#### Data excerpt
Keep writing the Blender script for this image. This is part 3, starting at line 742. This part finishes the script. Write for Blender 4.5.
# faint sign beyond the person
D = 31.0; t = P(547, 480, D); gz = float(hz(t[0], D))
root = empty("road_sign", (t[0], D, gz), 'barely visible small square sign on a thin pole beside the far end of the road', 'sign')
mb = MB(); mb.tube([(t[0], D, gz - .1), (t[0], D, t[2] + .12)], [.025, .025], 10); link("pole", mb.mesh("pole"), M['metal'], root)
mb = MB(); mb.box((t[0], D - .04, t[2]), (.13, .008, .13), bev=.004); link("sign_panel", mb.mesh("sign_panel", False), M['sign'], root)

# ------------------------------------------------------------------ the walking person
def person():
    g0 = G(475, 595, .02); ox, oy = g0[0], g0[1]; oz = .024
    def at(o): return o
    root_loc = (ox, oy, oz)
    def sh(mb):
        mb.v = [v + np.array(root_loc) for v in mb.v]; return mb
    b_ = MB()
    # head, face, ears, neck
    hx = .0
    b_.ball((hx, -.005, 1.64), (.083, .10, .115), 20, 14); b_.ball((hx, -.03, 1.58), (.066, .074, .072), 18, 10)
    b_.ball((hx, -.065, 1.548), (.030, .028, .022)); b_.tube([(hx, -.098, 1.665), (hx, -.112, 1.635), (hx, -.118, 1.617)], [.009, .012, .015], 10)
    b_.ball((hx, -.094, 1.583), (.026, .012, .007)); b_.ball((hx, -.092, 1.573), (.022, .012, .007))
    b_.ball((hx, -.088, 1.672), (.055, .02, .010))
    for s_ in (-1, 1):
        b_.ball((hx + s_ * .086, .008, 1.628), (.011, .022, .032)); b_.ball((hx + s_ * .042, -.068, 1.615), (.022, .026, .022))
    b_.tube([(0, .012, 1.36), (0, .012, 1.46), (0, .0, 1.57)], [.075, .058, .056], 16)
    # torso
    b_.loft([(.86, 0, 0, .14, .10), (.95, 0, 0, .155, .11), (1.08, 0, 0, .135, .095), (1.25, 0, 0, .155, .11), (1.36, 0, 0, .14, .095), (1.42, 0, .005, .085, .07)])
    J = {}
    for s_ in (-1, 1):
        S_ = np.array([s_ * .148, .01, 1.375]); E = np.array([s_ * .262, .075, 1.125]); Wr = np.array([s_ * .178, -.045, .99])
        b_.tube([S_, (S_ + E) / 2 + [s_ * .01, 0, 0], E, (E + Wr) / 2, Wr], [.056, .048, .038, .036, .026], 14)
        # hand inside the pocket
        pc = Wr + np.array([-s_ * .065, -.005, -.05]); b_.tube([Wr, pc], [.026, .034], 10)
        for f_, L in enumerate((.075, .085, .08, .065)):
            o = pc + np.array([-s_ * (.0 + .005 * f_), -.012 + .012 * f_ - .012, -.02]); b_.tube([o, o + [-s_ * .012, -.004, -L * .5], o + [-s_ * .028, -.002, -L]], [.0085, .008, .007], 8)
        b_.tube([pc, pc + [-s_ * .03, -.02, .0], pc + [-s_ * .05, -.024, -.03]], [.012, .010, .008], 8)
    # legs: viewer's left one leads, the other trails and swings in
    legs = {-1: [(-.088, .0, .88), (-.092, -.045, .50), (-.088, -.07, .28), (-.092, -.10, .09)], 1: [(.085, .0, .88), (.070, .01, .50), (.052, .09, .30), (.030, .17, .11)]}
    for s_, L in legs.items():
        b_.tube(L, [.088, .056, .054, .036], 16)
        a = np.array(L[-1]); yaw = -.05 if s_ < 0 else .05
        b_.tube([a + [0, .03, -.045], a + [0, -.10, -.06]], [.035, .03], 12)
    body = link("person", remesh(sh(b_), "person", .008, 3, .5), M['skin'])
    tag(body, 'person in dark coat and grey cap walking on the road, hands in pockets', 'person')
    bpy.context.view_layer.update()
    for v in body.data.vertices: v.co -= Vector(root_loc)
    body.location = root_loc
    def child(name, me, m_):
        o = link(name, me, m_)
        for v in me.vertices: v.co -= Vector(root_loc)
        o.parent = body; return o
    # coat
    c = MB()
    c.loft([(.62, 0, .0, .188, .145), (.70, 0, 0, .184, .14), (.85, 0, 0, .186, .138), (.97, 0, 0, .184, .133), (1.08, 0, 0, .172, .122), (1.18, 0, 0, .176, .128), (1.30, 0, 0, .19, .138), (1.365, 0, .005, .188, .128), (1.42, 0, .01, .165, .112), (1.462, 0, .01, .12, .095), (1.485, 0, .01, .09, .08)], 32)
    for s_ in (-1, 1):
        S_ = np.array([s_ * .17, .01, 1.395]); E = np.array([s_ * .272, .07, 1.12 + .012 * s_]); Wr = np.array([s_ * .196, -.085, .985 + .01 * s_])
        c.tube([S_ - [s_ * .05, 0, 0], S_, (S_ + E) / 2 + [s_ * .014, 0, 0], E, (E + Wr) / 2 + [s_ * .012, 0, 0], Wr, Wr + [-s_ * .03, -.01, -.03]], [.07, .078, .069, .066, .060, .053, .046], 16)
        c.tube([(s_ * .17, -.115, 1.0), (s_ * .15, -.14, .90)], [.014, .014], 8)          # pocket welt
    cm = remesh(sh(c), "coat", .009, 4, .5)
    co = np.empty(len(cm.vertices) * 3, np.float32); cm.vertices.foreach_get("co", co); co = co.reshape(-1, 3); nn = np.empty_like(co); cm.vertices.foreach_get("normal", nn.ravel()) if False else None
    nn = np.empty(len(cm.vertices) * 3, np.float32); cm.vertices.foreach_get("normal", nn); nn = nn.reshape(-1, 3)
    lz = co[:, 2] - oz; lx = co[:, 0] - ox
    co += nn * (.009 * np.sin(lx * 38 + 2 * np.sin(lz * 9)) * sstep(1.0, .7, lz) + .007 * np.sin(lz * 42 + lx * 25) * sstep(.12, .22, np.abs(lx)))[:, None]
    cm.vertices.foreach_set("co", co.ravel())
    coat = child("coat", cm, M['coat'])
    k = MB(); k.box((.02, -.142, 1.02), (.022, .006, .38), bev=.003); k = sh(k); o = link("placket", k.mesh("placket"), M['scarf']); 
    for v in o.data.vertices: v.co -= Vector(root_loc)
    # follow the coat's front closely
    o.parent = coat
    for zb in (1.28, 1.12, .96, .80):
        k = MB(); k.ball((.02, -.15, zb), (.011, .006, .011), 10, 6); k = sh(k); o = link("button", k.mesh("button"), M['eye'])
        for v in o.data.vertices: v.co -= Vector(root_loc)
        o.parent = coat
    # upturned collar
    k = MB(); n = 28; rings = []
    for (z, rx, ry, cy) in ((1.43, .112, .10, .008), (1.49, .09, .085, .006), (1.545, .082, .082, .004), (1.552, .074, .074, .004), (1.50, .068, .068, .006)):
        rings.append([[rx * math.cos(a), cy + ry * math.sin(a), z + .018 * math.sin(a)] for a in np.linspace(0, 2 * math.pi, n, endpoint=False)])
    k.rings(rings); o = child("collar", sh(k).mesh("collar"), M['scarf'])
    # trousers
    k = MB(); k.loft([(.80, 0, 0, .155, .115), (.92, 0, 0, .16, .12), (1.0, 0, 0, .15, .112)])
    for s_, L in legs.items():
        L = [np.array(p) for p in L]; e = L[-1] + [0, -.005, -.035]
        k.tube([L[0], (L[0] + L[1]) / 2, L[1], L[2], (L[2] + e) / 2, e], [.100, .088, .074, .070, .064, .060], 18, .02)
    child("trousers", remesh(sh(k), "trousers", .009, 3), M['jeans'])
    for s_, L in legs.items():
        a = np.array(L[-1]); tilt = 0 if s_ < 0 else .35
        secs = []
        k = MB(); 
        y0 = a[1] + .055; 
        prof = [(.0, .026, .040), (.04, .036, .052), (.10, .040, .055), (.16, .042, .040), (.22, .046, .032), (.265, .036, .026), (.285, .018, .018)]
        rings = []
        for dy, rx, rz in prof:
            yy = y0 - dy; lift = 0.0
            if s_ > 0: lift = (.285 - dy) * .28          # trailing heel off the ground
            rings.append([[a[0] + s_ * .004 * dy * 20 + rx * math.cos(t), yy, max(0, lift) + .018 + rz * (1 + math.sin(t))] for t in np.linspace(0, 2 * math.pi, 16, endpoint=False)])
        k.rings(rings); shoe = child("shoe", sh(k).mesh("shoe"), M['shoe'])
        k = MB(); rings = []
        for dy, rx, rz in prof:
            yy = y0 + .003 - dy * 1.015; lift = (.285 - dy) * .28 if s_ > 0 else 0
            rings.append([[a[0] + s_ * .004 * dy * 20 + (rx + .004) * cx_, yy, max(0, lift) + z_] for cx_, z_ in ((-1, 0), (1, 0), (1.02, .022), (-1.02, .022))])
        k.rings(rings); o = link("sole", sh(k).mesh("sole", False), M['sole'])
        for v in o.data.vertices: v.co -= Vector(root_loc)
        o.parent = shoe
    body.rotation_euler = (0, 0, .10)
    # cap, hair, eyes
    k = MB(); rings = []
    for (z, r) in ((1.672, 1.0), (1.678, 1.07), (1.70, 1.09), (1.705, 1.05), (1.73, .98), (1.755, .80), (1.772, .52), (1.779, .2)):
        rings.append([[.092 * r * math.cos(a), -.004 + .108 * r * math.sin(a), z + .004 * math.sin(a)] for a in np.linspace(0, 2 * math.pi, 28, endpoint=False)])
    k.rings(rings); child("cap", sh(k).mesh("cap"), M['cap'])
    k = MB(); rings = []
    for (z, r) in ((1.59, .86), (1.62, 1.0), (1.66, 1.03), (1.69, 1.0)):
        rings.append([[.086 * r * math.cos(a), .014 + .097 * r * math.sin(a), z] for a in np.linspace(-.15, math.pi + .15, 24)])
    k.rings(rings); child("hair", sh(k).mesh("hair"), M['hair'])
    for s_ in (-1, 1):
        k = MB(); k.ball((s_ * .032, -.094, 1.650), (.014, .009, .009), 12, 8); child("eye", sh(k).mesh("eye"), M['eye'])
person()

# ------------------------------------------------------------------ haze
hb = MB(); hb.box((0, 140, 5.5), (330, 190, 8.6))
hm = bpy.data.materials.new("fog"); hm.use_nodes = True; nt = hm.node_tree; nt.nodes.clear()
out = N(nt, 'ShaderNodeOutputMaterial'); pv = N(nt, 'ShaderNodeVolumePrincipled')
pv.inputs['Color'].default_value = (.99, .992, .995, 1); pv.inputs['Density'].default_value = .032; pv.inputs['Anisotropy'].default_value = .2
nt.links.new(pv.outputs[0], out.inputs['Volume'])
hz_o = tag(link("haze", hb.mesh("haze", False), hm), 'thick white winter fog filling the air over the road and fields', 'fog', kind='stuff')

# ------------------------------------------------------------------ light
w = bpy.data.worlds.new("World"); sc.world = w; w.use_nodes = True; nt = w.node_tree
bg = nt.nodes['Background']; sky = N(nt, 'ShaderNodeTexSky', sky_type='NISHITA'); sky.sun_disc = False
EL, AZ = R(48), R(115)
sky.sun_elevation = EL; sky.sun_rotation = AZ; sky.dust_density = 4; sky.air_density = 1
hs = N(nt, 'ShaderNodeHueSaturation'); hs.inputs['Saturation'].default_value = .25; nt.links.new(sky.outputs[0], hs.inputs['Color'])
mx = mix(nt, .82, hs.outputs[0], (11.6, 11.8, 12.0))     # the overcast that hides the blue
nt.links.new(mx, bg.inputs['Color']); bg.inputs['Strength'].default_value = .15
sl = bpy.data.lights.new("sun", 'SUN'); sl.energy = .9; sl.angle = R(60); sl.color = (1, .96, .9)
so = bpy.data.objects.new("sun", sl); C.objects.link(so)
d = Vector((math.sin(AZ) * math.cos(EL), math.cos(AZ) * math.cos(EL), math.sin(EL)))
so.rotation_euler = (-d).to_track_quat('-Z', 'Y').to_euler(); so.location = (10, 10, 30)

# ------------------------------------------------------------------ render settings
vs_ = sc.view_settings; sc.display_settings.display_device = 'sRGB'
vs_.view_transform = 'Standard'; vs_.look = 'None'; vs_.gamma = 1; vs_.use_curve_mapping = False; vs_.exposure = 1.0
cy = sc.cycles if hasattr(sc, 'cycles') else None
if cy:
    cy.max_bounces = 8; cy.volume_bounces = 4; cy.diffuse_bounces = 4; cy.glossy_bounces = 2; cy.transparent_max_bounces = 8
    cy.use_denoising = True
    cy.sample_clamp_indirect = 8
########
• [Objective]:
Restate the first line and every line after it, word for word, stopping once the line with "mb = MB(); mb.box((t[0], D" is done.

• [Result for this task]:
Keep writing the Blender script for this image. This is part 3, starting at line 742. This part finishes the script. Write for Blender 4.5.
# faint sign beyond the person
D = 31.0; t = P(547, 480, D); gz = float(hz(t[0], D))
root = empty("road_sign", (t[0], D, gz), 'barely visible small square sign on a thin pole beside the far end of the road', 'sign')
mb = MB(); mb.tube([(t[0], D, gz - .1), (t[0], D, t[2] + .12)], [.025, .025], 10); link("pole", mb.mesh("pole"), M['metal'], root)
mb = MB(); mb.box((t[0], D - .04, t[2]), (.13, .008, .13), bev=.004); link("sign_panel", mb.mesh("sign_panel", False), M['sign'], root)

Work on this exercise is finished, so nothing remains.